Friday, January 10, 2014

Tolkien's Two Towers

I finished Two Towers last night in a dead sprint to the end.  Not very many books drive me on to the end like this one did.  I loved the book, though I hadn't been sure beforehand that I would.  When I read Fellowship last year, it didn't have the same effect.  Two Towers seemed surer, somehow, in large part because of the way Tolkien develops Frodo, Sam, and Gollum.  They are distinct in subtle ways, but they are also very complex characters.  Gollum is not all bad; he's bad and good in ways that are at first difficult to recognize as such.  Sam has his own "Gollum" moments of behavior, and refuses to see any possible good in Gollum. You might have just read that and said to yourself, "by the end Sam seems to have been right about Gollum."  True in one way, but the beauty of the novel comes, in part, from the way Tolkien makes Gollum a character for whom we can feel moments of hope.  What he winds up doing matters in some ways less than the way that Frodo draws the Smeagol side of good out of Gollum, even if only temporarily.  I didn't expect to be moved at the end of the novel, but that's what I experienced.

Many, many people have said that Lord of the Rings is the highwater mark for fantasy writing.  I saw that clearly for the first time in Two Towers.  I've felt several times in reading fantasy novels as if I was standing on the edge of someone's imagined world, but never really able to enter it.  In TT, I fell into the world Tolkien describes many times.
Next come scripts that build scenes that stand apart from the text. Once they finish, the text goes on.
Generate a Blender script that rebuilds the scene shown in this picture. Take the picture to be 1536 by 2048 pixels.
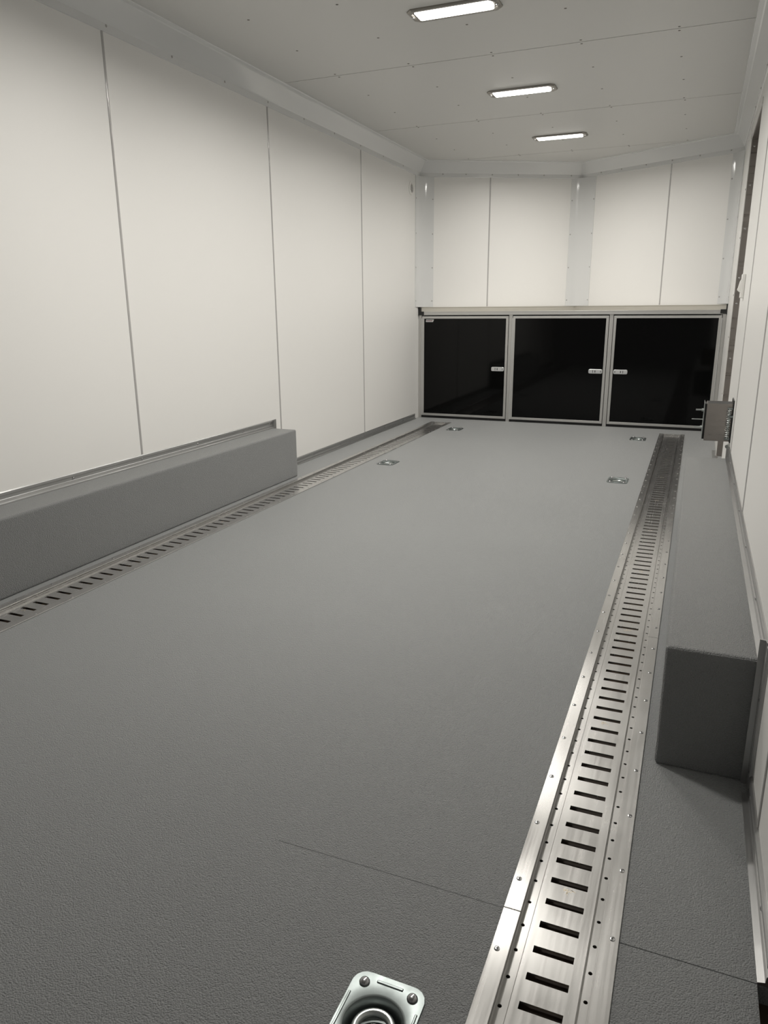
import bpy, bmesh, math, random
from mathutils import Vector, Matrix
random.seed(7)
for o in list(bpy.data.objects): bpy.data.objects.remove(o)
SC = bpy.context.scene
COL = SC.collection

# ---------------------------------------------------------------- camera, world, exposure
CAM_H = 0.9355
YAW, PITCH, ROLL, FPX = -0.3953, -0.2692, -0.0079, 1472.9
fw = Vector((math.sin(YAW)*math.cos(PITCH), math.cos(YAW)*math.cos(PITCH), math.sin(PITCH)))
r0 = Vector((math.cos(YAW), -math.sin(YAW), 0)); u0 = r0.cross(fw)
rt = r0*math.cos(ROLL)+u0*math.sin(ROLL); up = -r0*math.sin(ROLL)+u0*math.cos(ROLL)
cd = bpy.data.cameras.new('camera'); cam = bpy.data.objects.new('camera', cd); COL.objects.link(cam)
cd.sensor_fit = 'HORIZONTAL'; cd.sensor_width = 36; cd.lens = 36*FPX/1536; cd.clip_start = .02
m = Matrix(((rt.x, up.x, -fw.x, 0), (rt.y, up.y, -fw.y, 0), (rt.z, up.z, -fw.z, CAM_H), (0, 0, 0, 1)))
cam.matrix_world = m
SC.camera = cam
SC.view_settings.view_transform = 'Standard'
SC.view_settings.look = 'None'
SC.view_settings.gamma = 1
SC.view_settings.exposure = 0.0
W = bpy.data.worlds.new('world'); SC.world = W; W.use_nodes = True
W.node_tree.nodes['Background'].inputs[0].default_value = (1, .97, .93, 1)
W.node_tree.nodes['Background'].inputs[1].default_value = 0.12      # dim workshop behind the open rear
LED_STRENGTH = 9          # glow of the lens itself
LED_WATTS = 15.8          # directional light of one LED bar
LED_SPREAD = 166

# ---------------------------------------------------------------- dimensions (metres)
XL, XR = -2.2422, 0.1818
H, HC = 2.0973, 1.981
YC = 6.1824                      # cabinet front
YB = -0.45                       # open rear
XA, YA = -1.0302, 6.865          # apex of the nose
YN = 6.19                        # where the nose walls begin
XTR, XTL = -0.113, -1.951        # track centres
YEND = 5.962

# ---------------------------------------------------------------- materials
def new_mat(name):
    mt = bpy.data.materials.new(name); mt.use_nodes = True
    nt = mt.node_tree; b = nt.nodes['Principled BSDF']
    return mt, nt, b
def mat(name, col, rough=.5, metal=0, spec=.5, noise=None, bump=None, emit=None, coat=0):
    mt, nt, b = new_mat(name)
    b.inputs['Base Color'].default_value = (*col, 1); b.inputs['Roughness'].default_value = rough
    b.inputs['Metallic'].default_value = metal; b.inputs['Specular IOR Level'].default_value = spec
    b.inputs['Coat Weight'].default_value = coat; b.inputs['Coat Roughness'].default_value = .05
    if emit:
        b.inputs['Emission Color'].default_value = (*emit[0], 1); b.inputs['Emission Strength'].default_value = emit[1]
    tc = nt.nodes.new('ShaderNodeTexCoord')
    if noise:      # (scale xyz, low rough, high rough)
        mp = nt.nodes.new('ShaderNodeMapping'); mp.inputs['Scale'].default_value = noise[0]
        nz = nt.nodes.new('ShaderNodeTexNoise'); nz.inputs['Scale'].default_value = 1; nz.inputs['Detail'].default_value = 4
        mr = nt.nodes.new('ShaderNodeMapRange'); mr.inputs['From Min'].default_value = .3; mr.inputs['From Max'].default_value = .7
        mr.inputs['To Min'].default_value = noise[1]; mr.inputs['To Max'].default_value = noise[2]
        L = nt.links.new
        L(tc.outputs['Object'], mp.inputs['Vector']); L(mp.outputs[0], nz.inputs['Vector'])
        L(nz.outputs['Fac'], mr.inputs['Value']); L(mr.outputs[0], b.inputs['Roughness'])
    if bump:       # (scale, strength, distance, mapping)
        mp = nt.nodes.new('ShaderNodeMapping'); mp.inputs['Scale'].default_value = bump[3]
        nz = nt.nodes.new('ShaderNodeTexNoise'); nz.inputs['Scale'].default_value = bump[0]; nz.inputs['Detail'].default_value = 3
        bp = nt.nodes.new('ShaderNodeBump'); bp.inputs['Strength'].default_value = bump[1]; bp.inputs['Distance'].default_value = bump[2]
        L = nt.links.new
        L(tc.outputs['Object'], mp.inputs['Vector']); L(mp.outputs[0], nz.inputs['Vector'])
        L(nz.outputs['Fac'], bp.inputs['Height']); L(bp.outputs[0], b.inputs['Normal'])
    return mt

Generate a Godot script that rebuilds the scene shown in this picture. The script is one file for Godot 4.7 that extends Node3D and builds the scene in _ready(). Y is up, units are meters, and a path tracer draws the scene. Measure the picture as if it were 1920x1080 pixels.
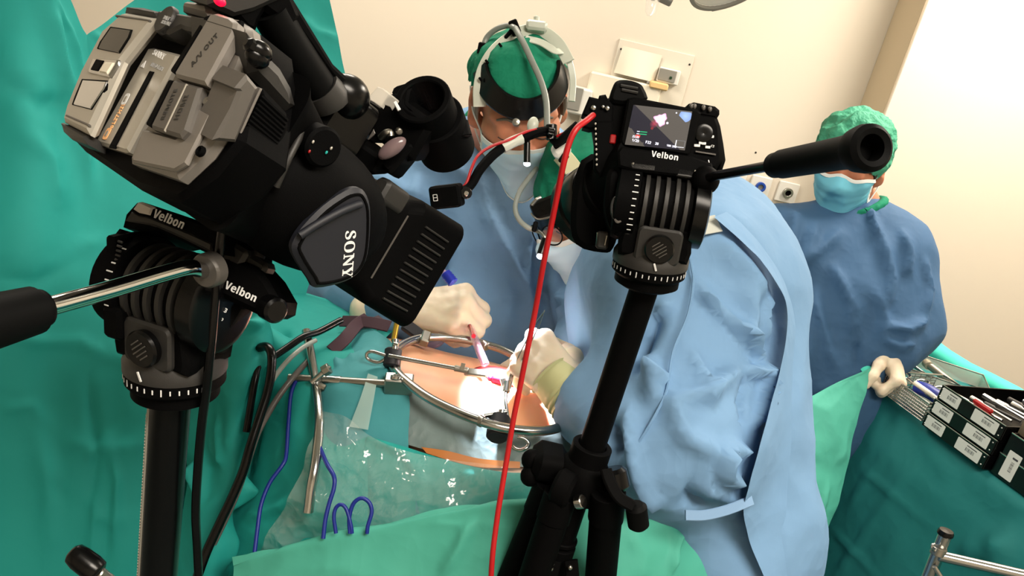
extends Node3D

const FPX := 1440.0                                            # focal length in pixels of the 1920 x 1080 frame
const CAM := Vector3(0, 1.75, 0)
const PITCH := 20.0
const ROLL := 13.0
const HEADLAMP := 4.2
var cr: Vector3
var cu: Vector3
var cf: Vector3
var used := {}
var doff := 0.0
var M := {}

func _ready():
	# ---- camera
	var right := Vector3(1, 0, 0)
	cf = Vector3(0, -sin(deg_to_rad(PITCH)), -cos(deg_to_rad(PITCH)))
	var up := right.cross(cf)
	cr = right * cos(deg_to_rad(ROLL)) + up * sin(deg_to_rad(ROLL))
	cu = up * cos(deg_to_rad(ROLL)) - right * sin(deg_to_rad(ROLL))
	var cam := Camera3D.new()
	cam.name = "camera"
	cam.transform = Transform3D(Basis(cr, cu, -cf), CAM)
	cam.fov = rad_to_deg(2.0 * atan(540.0 / FPX))
	cam.near = 0.02
	cam.current = true
	add_child(cam)
	# ---- surroundings: a closed room, lit by ceiling panels out of view
	var we := WorldEnvironment.new()
	we.name = "surroundings"
	var e := Environment.new()
	e.background_mode = Environment.BG_COLOR
	e.background_color = Color(0, 0, 0)
	e.tonemap_mode = Environment.TONE_MAPPER_LINEAR
	e.tonemap_exposure = 1.65
	e.sdfgi_enabled = true
	e.ssao_enabled = true
	e.ssil_enabled = true
	we.environment = e
	add_child(we)
	materials()
	unseen_ceiling_panel(Vector3(1.5, 2.79, -2.3), 0.6, 1.0, 3.8, "lit ceiling panel out of view, placed to brighten the right wall")
	unseen_ceiling_panel(Vector3(-0.75, 2.79, -2.1), 1.2, 0.6, 2.2, "lit ceiling panel out of view, placed to brighten the left of the back wall")
	unseen_ceiling_panel(Vector3(0.7, 2.79, 0.3), 1.2, 0.6, 4.0, "lit ceiling panel out of view, placed to light drapes and cameras from the front")
	room()
	wall_fittings()
	lamp_heads()
	instrument_table()
	drapes()
	patient()
	retractor()
	people()
	camcorder()
	camcorder_tripod()
	stills_camera()
	stills_tripod()
	cables()
	foreground_bits()

func unseen_ceiling_panel(at: Vector3, w: float, d: float, power: float, label: String) -> void:
	var t := thing("unseen_ceiling_light", label, "ceiling light", at, "unseen ceiling light panels")
	var b := MB.new()
	bx(b, Transform3D(Basis(Vector3.RIGHT, -PI / 2), at + Vector3(0, 0.0, 0)), w + 0.04, d + 0.04, 0.02, 0.004)
	put(b, "frame", M.white_plastic, t)
	b = MB.new()
	bx(b, Transform3D(Basis(Vector3.RIGHT, -PI / 2), at + Vector3(0, -0.008, 0)), w, d, 0.012, 0.002)
	put(b, "diffuser", M.lit_panel, t)
	var l := AreaLight3D.new()
	l.name = "panel_light"
	l.area_size = Vector2(w, d)
	l.light_energy = power
	l.light_color = Color(1.0, 0.955, 0.89)
	l.area_range = 8.0
	l.shadow_enabled = true
	add_child(l)
	l.transform = Transform3D(Basis(Vector3.RIGHT, -PI / 2), at + Vector3(0, -0.02, 0))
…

I have not seen any of the Lord of the Rings movies, so the world I've imagined comes out of my head, not images someone else created.  I certainly don't plan to see any of them until at least after I finish Return.  I like this book enough, however, that I'm not sure I want to have the movie version compete with what I've experienced in my reading of the novel.  I don't think that often, so it's an indication of how much I enjoyed the novel, and likely will in later readings of it.

1 comment:

  1. Hi! I just found your blog via The Classics Club as I was browsing through the reviews of The Two towers, which is the last book I've read for my project.

    I really like this short review, particularly what you say about being moved by Gollum thinking there's still some hope for him. Oh, and lucky you that you have never watched the movies and had no preconceptions about Tolkien's Middle Earth. I have watched the movies several times but never read the books until now and I can't help it but viewing each character as the actor who portrays him or her in the films. Nevertheless, I'm still enjoying the books. And I liked Frodo and Sam's wandering much more than I did in the films, which is one of my least favourite parts, even though I love Sam as a character.